Si le contexte international s’y prêtait, nous aurions volontiers proclamé le 18 juin « journée internationale de l’humour noir ».
Pour tout français, la date du 18 juin renvoie bien évidemment au célèbre appel à la résistance du général de Gaule. Mais il m’aura fallu parcourir la presse azerbaïdjanaise pour découvrir que la date du 18 juin est dans ce pays dédiée « aux droits de l’homme ». On est naturellement prié de garder tout son sérieux à l’énoncé de cette extraordinaire nouvelle.
Cerise sur le gâteau, cette année, la capitale de cet état qui coche à toutes les cases des violations des droits de l’homme – voir le palmarès de ce pays en matière de droits des citoyens, de la presse, des minorités- et dominé depuis plus de 50 ans par une même famille, accueille un « Symposium international des médiateurs » portant sur le thème « Renforcer l’État de droit : le rôle des médiateurs et des institutions nationales des droits de l’homme » [Sic !]. Nous dirions en France, que « C’est l’Hôpital qui se moque de la Charité » !
Évoquant cet événement, l’organe de presse d’État Azertac précise que « l’événement a réuni des responsables et des représentants d’institutions de médiation et d’INDH [Institution nationale des Droits de l’Homme] d’une quinzaine de pays, de hauts fonctionnaires, des parlementaires, des représentants d’organisations internationales et d’OSCE, ainsi que des experts chevronnés en matière de droits de l’homme ». Comme souvent, aucune liste des pays ou des personnalités présentes n’est cependant publiée, ce qui en dit long sur la nature et la légitimité de cette manifestation qualifiée « d’internationale ».
Lors de sa séance inaugurale, pour respecter les bonnes habitudes du pays, le ministre azerbaïdjanais de la Justice a lu le message adressé par Ilham Aliev aux participants.
Alors que l’Azerbaïdjan ne cesse d’ajouter de nouvelles exigences vis-à- vis de l’Arménie afin de signer un traité de paix, Aliev présente dans cette lettre et de manière très explicite ses revendications territoriales : « L’un des sujets qui sera abordé lors du symposium concerne les droits des réfugiés. La question qui mérite une attention particulière dans ce domaine est la déportation forcée et le nettoyage ethnique de plusieurs centaines de milliers d’Azerbaïdjanais de l’Azerbaïdjan occidental, territoire de l’Arménie, dès le début du siècle dernier. Après ces horribles déportations, aucun Azerbaïdjanais n’est resté en Arménie, et le patrimoine historique, culturel, religieux et spirituel ancien de notre peuple sur ces territoires, y compris les monuments, les mosquées et les cimetières, a été détruit.
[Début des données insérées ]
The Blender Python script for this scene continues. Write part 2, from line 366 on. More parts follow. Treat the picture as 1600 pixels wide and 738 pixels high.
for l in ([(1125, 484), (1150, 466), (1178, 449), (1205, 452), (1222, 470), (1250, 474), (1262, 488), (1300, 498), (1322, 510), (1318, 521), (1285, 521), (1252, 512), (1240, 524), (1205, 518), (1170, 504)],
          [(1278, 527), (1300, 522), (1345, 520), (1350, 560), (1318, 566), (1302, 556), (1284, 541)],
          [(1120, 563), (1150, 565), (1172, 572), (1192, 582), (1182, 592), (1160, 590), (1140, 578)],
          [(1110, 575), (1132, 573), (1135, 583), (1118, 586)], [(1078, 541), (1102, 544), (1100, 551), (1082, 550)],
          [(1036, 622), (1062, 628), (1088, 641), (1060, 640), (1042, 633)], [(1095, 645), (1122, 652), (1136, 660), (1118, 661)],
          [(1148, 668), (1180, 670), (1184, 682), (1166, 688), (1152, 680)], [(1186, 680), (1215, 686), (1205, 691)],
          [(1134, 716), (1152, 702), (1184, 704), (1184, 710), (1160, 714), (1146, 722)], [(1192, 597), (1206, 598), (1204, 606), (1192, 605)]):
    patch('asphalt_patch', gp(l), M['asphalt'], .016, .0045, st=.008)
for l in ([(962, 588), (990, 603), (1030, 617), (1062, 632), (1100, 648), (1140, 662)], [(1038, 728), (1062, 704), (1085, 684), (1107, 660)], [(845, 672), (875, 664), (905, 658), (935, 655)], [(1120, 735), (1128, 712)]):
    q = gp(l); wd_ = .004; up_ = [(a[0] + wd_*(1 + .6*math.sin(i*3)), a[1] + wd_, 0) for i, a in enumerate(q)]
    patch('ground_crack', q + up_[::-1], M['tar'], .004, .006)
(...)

La justice historique exige le retour pacifique et sûr de ces personnes sur leurs terres natales ».
S’est-il trouvé dans le cadre de ce symposium un seul « médiateur » pour évoquer les droits des 500 000 réfugiés arméniens chassés d’Azerbaïdjan depuis 1990, dont ceux de l’Artsakh ? Ou bien les droits des millions d’Arméniens dispersés aux quatre coins du monde après le Génocide de 1915 réalisé par leurs frères turcs ? La réponse est bien évidemment non. A Bakou, et pour Ilham Aliev, il y a « réfugiés et réfugiés ».
Une fois de plus, on ne peut que s’étonner du choix de l’Azerbaïdjan pour la tenue de ce rassemblement et s’interroger sur les motivations de ses organisateurs pour leur choix.
A moins qu’une fois de plus, conformément au proverbe turc « le payeur, commande la musique », le maitre de Bakou ait été le commanditaire et l’organisateur de ce que tout homme sensé ne peut considérer que comme une pathétique farce.